Perhaps it was the abrupt shift of losing my father before my fourth birthday. In my heart I was acutely aware of sin and death. My family was broken and needy, I felt vulnerable, and I fought a nagging battle of fear. Even in later years when material abundance was lavished I couldn’t help but feel the empty longing still. So, if the ultimate Christmas meant no sorrow, no lack, no darkness, no fight, well then maybe someone out there was actually having Christmas, but clearly not me.

I heard the message of the cross when I was eight years old. Jesus became my hero, my knight in shining armor. The message of the cross came by way of the Holy Spirit and the white-hot heat of his love melted a thousand hurting places in my heart. I invited him to start a work in my heart, and indeed, I experienced an outpouring—I fell in love with this priest, this prophet, with my king.

But my wrestle with understanding of the mystery of the manger would continue. How could it be that God, in all his unfathomable glory, entered the world in an unimpressive manger as a tender, helpless, obscure, naked infant? What was this Bethlehem mystery wherein I was being beckoned to come close and worship upon my knees in the muck and the mire?

In my journey of faith, I had wanted to fast-track soul healing; subconsciously, I had signed up for a triumphant, prosperous road of salvation. I started my own family and began my motherhood looking for God primarily in prosperity, progress, and perfection. God chose to come to me in poignant paradox.

It was the year we miscarried our child, and the next season that followed when we lost our home, that the poverty of my heart and circumstances forced the issue of my understanding, yet again, come Christmas-time. It was in my weakness and insecurity at a time when I felt lost, hidden, and altogether too feeble to meet the needs and wants of my children the way I had expected, that I would come to begin to understand the Eucharistic love of the tender Christ-child of Bethlehem. Nothing proves this beautiful kingdom-reality more than the manger at Bethlehem. My heart, my marriage, and my motherhood have grown miraculously stronger in the bond of faith. Abundance of hope, peace, joy, and love is the truth found in this infant-God, Jesus.

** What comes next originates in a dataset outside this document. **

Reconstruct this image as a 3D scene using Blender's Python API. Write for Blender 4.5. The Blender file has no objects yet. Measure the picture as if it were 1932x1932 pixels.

“Bethlehem”—the very word means house of bread. It is here in the manger that he gives us himself—his very own heart wrapped in tender flesh. The Word himself was born to come alive in our hearts and to deliver us in and despite our circumstances. It is the Christ child that came to fight for our very lives—to be born, to die, to become our eternal bread in the Eucharist. Here we find a compelling, compassionate warrior infinite in tender love. Jesus draws us into vulnerability and into the purity of devotion—beckoning our hearts. It is here that we are able to surrender and release our hard, needy places. We come empty, and God fills our emptiness with the Christ of the Eucharist. Here we release the pain of the past and we surrender our fears of the future as we burn for desire for the present-presence of Jesus on his most holy birthday.